• _DATA PROVIDED_

========================

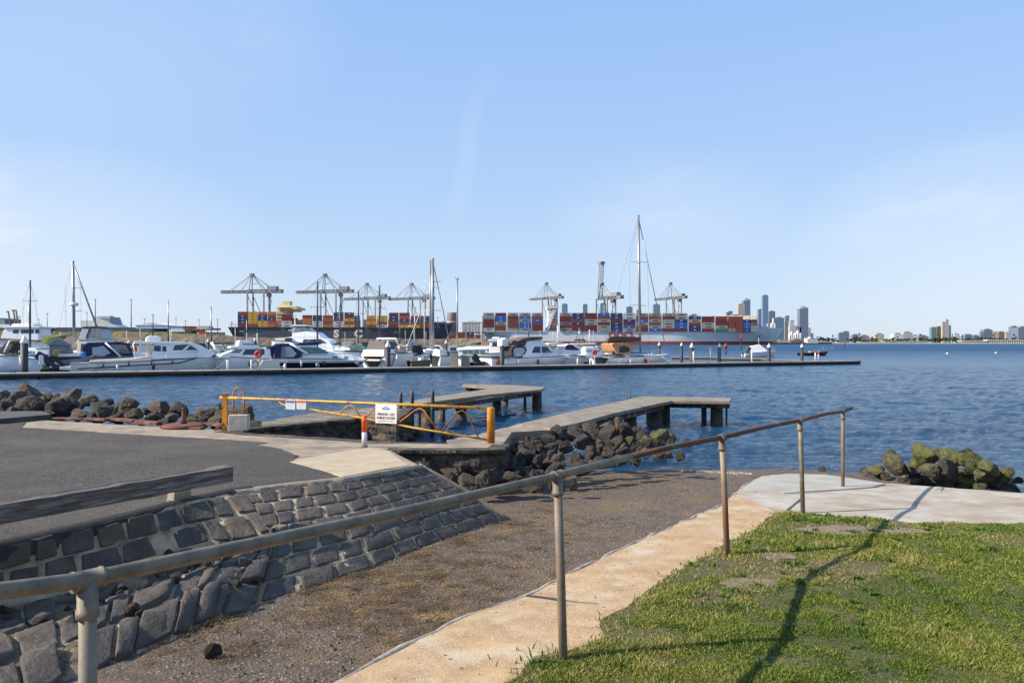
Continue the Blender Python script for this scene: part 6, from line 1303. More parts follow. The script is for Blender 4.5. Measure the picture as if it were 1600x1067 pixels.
# grey ship
Y2 = 1000
s2 = ship('container_ship', 'long pale grey container ship with red waterline and red hull letters at the terminal', Y2, 753, 1234, 518, 0, 46, shipgrey, boot_r, 512, lowz=4.6)
st2 = [(755.5, 772.5, 'CLMMMW'), (774, 791, 'MBBCRR'), (793.5, 810, 'CMRRRL'), (811.5, 829, 'CBCBBC'), (831, 848.5, 'CRBRMM'),
       (874.5, 893, 'CMMGMC'), (894, 912, 'bbRbMM'), (914, 932.5, 'MMCCMM'), (934, 952.5, 'BRCMCL'), (954, 972.5, 'bbMbbb'), (974, 992.5, 'WWbMBC'), (994, 1012.5, 'CRBCRM'), (1014, 1033, 'CRCRCB'), (1035, 1053.5, 'CMLCCM'), (1055, 1074, 'CCbBBM'), (1076, 1095, 'bCRbb'), (1096.5, 1116, 'MMCCM'), (1118, 1136.5, 'RMMCT'), (1138, 1148.5, 'RRRRC'), (1149.5, 1160.5, 'RRRRR'), (1161.5, 1172, 'bBBb'), (1173, 1183, 'MGLL')]
containers([(a, b_, s) for a, b_, s in st2], Y2, (517.3, 518.3), 4.75, 'grey ship')
# inner rows, seen over and between the front rows
inner = [(755.5, 772.5, 'R'), (774, 791, 'M'), (793.5, 810, 'R'), (874.5, 893, 'R'), (914, 932.5, 'R'), (994, 1012.5, 'M'), (1076, 1095, 'G'), (1118, 1136.5, 'C')]
k = MB()
for a in [754] + [0.5 * (p[1] + q[0]) for p, q in zip(st2[:-1], st2[1:])] + [1184]:
    if 850 < a < 873: continue
    k.box((lx(s2, a, Y2), -23 + 3.5, lz_(507, Y2)), (.9, 1.2, 19)); k.box((lx(s2, a, Y2), 0, lz_(505, Y2)), (.7, 40, 21))
k.build('lashing_bridges', lash, s2)
for a, b_, s in st2:    # deeper rows of the same stacks as one block of hidden boxes per bay
    pass
rnd = random.Random(5)
for r_ in (1, 2, 3):
    stx = [(a, b_, ''.join(rnd.choice('MMRRRCbBG') for _ in range(len(s) + (1 if (rnd.random() < .35 and r_ > 1) else 0)))) for a, b_, s in st2]
    if r_ == 1: stx = [(a, b_, s[0] + '   '[:0]) for a, b_, s in stx]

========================

• _WORK INSTRUCTIONS_
Print the complete listing exactly as it stands, without its pictures.

• _EXERCISE SOLUTION_
Continue the Blender Python script for this scene: part 6, from line 1303. More parts follow. The script is for Blender 4.5. Measure the picture as if it were 1600x1067 pixels.
# grey ship
Y2 = 1000
s2 = ship('container_ship', 'long pale grey container ship with red waterline and red hull letters at the terminal', Y2, 753, 1234, 518, 0, 46, shipgrey, boot_r, 512, lowz=4.6)
st2 = [(755.5, 772.5, 'CLMMMW'), (774, 791, 'MBBCRR'), (793.5, 810, 'CMRRRL'), (811.5, 829, 'CBCBBC'), (831, 848.5, 'CRBRMM'),
       (874.5, 893, 'CMMGMC'), (894, 912, 'bbRbMM'), (914, 932.5, 'MMCCMM'), (934, 952.5, 'BRCMCL'), (954, 972.5, 'bbMbbb'), (974, 992.5, 'WWbMBC'), (994, 1012.5, 'CRBCRM'), (1014, 1033, 'CRCRCB'), (1035, 1053.5, 'CMLCCM'), (1055, 1074, 'CCbBBM'), (1076, 1095, 'bCRbb'), (1096.5, 1116, 'MMCCM'), (1118, 1136.5, 'RMMCT'), (1138, 1148.5, 'RRRRC'), (1149.5, 1160.5, 'RRRRR'), (1161.5, 1172, 'bBBb'), (1173, 1183, 'MGLL')]
containers([(a, b_, s) for a, b_, s in st2], Y2, (517.3, 518.3), 4.75, 'grey ship')
# inner rows, seen over and between the front rows
inner = [(755.5, 772.5, 'R'), (774, 791, 'M'), (793.5, 810, 'R'), (874.5, 893, 'R'), (914, 932.5, 'R'), (994, 1012.5, 'M'), (1076, 1095, 'G'), (1118, 1136.5, 'C')]
k = MB()
for a in [754] + [0.5 * (p[1] + q[0]) for p, q in zip(st2[:-1], st2[1:])] + [1184]:
    if 850 < a < 873: continue
    k.box((lx(s2, a, Y2), -23 + 3.5, lz_(507, Y2)), (.9, 1.2, 19)); k.box((lx(s2, a, Y2), 0, lz_(505, Y2)), (.7, 40, 21))
k.build('lashing_bridges', lash, s2)
for a, b_, s in st2:    # deeper rows of the same stacks as one block of hidden boxes per bay
    pass
rnd = random.Random(5)
for r_ in (1, 2, 3):
    stx = [(a, b_, ''.join(rnd.choice('MMRRRCbBG') for _ in range(len(s) + (1 if (rnd.random() < .35 and r_ > 1) else 0)))) for a, b_, s in st2]
    if r_ == 1: stx = [(a, b_, s[0] + '   '[:0]) for a, b_, s in stx]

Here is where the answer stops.